EXERCISE INSTRUCTIONS :: State how many lines in these records contain the word "pixels", and nothing else.

[Scripts that build scenes]
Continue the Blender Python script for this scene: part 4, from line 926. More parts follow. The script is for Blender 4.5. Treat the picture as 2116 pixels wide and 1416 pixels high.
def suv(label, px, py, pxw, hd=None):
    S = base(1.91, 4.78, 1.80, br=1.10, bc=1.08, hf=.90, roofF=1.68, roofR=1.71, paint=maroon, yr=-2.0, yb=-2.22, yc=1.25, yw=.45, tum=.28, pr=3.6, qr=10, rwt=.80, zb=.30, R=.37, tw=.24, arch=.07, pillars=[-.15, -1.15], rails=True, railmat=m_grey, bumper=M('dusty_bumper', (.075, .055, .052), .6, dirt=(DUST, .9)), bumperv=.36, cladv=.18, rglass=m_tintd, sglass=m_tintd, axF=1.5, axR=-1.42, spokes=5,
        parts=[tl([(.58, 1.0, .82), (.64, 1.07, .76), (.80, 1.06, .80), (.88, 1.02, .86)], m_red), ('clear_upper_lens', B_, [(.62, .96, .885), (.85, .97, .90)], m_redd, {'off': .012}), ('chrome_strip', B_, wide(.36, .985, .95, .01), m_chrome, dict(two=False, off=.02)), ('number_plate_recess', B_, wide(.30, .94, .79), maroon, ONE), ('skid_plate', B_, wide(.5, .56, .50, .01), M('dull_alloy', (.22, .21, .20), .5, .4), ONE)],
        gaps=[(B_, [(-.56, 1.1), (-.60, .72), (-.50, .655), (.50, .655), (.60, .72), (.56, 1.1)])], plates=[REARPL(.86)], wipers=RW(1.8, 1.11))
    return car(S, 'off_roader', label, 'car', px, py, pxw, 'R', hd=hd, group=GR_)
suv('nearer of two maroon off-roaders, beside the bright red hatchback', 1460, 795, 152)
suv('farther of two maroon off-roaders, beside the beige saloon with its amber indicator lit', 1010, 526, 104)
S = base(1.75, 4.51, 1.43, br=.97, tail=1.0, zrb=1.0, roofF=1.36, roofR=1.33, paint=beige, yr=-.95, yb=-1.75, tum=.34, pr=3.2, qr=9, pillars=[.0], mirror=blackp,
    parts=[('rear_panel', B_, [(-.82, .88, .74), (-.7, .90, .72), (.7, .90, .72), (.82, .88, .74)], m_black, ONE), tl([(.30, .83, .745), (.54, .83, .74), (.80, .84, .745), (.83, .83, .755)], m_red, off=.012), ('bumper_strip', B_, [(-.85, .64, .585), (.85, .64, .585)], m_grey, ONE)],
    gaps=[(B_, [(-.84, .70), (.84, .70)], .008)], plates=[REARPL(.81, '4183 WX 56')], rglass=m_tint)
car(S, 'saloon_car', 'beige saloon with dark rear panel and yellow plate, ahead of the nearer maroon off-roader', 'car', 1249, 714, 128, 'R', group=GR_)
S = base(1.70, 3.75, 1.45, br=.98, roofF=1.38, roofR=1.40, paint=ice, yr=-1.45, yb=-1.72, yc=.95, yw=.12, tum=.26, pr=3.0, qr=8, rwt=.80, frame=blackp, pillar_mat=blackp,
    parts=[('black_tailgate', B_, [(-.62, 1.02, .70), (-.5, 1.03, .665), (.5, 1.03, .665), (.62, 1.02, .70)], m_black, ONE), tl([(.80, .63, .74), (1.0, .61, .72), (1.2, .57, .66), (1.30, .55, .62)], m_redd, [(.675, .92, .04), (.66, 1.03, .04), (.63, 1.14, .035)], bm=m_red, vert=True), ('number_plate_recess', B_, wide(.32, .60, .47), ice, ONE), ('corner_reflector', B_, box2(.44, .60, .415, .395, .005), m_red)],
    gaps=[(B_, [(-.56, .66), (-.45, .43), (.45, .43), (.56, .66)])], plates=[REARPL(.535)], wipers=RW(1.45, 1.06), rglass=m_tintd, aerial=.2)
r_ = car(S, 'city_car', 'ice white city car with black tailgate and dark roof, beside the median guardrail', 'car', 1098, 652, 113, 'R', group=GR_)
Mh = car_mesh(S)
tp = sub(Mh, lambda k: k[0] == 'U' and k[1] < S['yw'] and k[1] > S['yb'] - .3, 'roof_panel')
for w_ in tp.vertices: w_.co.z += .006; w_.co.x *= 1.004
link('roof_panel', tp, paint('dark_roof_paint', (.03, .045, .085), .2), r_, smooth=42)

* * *

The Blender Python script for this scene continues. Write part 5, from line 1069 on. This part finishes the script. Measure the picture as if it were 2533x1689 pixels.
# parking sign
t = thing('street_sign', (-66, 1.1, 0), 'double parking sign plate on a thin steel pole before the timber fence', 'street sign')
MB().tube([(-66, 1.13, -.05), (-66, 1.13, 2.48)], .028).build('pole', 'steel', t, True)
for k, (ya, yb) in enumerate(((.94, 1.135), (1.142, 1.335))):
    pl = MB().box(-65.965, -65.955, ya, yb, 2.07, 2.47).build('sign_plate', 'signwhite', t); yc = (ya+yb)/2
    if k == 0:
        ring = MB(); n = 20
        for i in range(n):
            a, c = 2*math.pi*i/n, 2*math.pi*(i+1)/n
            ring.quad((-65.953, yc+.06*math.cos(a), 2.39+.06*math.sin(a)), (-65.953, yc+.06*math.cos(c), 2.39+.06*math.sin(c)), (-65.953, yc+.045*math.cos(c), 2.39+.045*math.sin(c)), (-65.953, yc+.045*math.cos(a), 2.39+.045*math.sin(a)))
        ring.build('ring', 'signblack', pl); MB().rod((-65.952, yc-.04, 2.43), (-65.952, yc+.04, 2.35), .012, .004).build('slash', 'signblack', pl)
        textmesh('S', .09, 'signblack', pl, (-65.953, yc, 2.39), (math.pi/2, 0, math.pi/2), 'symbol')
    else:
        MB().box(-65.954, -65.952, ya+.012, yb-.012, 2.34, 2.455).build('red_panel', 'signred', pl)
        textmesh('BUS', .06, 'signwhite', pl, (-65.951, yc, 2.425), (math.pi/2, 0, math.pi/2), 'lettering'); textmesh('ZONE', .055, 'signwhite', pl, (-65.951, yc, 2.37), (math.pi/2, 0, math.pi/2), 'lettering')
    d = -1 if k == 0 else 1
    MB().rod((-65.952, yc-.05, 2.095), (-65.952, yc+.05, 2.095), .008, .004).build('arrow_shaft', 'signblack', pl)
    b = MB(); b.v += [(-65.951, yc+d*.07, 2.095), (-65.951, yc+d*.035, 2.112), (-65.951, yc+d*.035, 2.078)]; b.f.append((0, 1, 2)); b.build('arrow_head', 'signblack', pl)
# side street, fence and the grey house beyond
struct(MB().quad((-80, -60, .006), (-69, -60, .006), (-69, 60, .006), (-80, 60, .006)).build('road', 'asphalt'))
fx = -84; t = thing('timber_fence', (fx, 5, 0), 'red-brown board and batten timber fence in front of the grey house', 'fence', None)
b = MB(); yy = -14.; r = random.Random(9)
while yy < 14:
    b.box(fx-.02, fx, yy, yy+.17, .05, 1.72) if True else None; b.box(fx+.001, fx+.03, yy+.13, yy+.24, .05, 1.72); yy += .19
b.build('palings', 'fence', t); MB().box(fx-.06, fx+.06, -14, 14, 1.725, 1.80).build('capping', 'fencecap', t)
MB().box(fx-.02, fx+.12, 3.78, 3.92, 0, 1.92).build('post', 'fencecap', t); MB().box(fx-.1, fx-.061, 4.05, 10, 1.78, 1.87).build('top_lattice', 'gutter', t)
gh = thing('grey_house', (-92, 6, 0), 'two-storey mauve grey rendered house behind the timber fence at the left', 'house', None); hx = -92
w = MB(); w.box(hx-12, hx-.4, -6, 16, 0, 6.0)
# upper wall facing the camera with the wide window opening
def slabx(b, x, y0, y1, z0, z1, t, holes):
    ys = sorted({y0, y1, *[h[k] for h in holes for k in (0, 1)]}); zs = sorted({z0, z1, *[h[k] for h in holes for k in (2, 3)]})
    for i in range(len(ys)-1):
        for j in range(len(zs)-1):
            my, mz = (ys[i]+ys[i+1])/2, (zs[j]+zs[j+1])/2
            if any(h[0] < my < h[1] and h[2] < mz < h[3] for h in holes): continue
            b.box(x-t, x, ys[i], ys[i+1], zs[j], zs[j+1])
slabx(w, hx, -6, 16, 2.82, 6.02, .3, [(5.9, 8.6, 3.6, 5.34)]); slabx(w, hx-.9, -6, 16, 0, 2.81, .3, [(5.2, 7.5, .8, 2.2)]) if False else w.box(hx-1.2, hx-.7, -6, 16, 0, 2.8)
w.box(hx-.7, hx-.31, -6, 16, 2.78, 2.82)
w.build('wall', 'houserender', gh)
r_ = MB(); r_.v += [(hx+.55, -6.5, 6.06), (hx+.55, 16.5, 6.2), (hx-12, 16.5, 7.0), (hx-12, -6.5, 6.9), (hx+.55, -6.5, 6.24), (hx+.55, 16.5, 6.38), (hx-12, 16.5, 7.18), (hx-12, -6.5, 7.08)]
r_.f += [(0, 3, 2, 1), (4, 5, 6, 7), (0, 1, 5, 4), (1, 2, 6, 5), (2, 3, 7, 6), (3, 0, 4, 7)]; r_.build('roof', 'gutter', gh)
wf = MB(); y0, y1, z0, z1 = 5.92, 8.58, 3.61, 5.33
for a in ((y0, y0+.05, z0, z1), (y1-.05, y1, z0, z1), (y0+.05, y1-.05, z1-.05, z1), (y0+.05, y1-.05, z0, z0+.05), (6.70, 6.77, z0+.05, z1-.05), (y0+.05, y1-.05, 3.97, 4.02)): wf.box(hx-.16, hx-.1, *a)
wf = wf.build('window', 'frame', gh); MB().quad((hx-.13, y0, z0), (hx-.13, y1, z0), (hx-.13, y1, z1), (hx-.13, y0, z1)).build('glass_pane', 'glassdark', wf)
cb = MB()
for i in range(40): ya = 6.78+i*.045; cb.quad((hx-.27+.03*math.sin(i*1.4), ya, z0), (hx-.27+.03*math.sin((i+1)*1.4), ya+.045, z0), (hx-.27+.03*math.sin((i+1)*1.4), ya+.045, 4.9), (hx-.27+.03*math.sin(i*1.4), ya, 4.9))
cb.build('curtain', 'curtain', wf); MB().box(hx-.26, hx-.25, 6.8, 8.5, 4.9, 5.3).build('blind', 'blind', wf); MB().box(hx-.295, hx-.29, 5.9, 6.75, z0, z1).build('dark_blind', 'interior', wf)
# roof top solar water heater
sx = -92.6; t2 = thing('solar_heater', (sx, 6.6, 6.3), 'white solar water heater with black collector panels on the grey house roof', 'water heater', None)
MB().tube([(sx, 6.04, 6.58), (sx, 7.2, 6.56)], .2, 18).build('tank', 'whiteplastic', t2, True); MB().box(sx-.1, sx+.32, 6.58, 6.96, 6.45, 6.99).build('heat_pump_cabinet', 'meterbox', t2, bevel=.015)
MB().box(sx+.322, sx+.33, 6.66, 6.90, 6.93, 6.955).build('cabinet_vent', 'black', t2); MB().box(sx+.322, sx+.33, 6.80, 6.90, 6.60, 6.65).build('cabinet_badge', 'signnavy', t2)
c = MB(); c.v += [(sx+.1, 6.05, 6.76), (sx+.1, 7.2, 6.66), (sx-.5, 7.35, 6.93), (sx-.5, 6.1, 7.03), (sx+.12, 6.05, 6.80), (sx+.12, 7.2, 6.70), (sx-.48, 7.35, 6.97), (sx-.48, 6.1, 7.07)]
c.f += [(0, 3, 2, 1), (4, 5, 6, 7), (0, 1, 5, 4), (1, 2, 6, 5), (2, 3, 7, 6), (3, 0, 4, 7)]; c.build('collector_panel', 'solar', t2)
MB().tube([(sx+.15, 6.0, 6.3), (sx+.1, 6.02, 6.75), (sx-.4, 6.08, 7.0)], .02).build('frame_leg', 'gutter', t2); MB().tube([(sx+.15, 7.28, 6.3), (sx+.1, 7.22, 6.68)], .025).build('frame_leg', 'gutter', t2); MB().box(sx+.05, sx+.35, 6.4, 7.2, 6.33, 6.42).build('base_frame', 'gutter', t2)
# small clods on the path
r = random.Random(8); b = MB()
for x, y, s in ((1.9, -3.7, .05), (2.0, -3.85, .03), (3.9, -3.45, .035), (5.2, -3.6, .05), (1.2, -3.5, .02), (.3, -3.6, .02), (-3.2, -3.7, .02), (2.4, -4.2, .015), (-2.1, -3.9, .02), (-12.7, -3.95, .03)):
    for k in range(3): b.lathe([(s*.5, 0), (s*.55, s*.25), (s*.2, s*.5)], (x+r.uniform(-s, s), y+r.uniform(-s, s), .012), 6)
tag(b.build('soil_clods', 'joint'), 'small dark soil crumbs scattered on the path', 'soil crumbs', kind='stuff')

SOLUTION TO THIS PROBLEM :: 2